Jeffries & Co charged by SEC over illegal gifts and expenses
LOSSES & LAWSUITS
According to the SEC, Quinn, Jeffries' former senior vice-president and equity-sales trader, was hired in May 2002 to increase the firm's brokerage business with a family of mutual funds managed by an adviser with whom Quinn had an existing relationship.
Quinn's compensation package included a $1.5 million annual travel and entertainment budget, which was spent on travel, entertainment and lavish gifts for some of its most successful equity traders. The list of gifts included Broadway shows, private jets and in one case, payment for a trader's bachelor party.
Brokers are barred from compensating mutual fund traders for brokerage business under Section 17(e)(1) of the Investment Company Act, and under Section 17(a)(1) and Rule 17a-3 of the Exchange Act.
Walter G. Ricciardi, deputy director of the SEC's Division of Enforcement, said: "The traders' loyalty and allegiance are owed solely to investors, and such compensation may harm investors by impairing the traders' objective judgment. Here, Mr. Quinn lavished gifts and excessive entertainment on select equity traders to improperly sway the flow of brokerage business.

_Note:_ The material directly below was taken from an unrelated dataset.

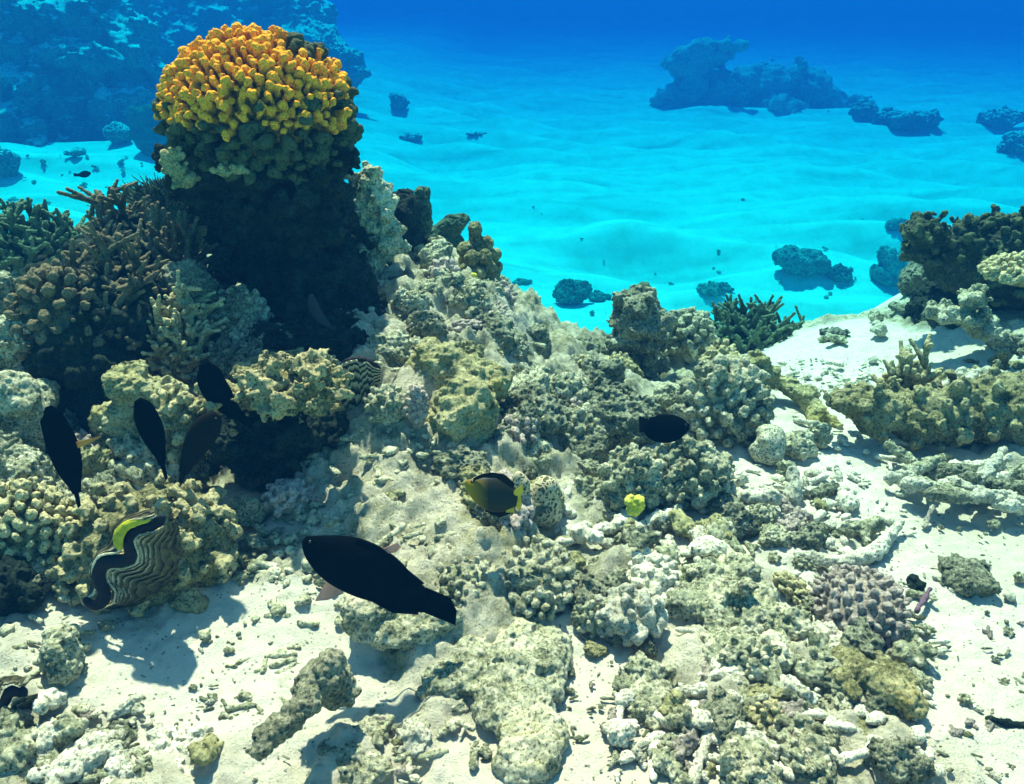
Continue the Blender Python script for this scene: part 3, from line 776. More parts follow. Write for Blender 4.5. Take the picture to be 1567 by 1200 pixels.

Jeffries and Mr. Jones [the firm's director of equities] failed to properly supervise Mr. Quinn."
The firm, Jones and Quinn have agreed to the SEC's institution of settled enforcement proceedings, which involves substantial fines and a bar on Quinn's future employment in the financial industry. Jeffries was suspended for three months from acting in a supervisory capacity for any broker or dealer, and was ordered to pay a $5.5 million penalty to the National Association of Securities Dealers (NASD).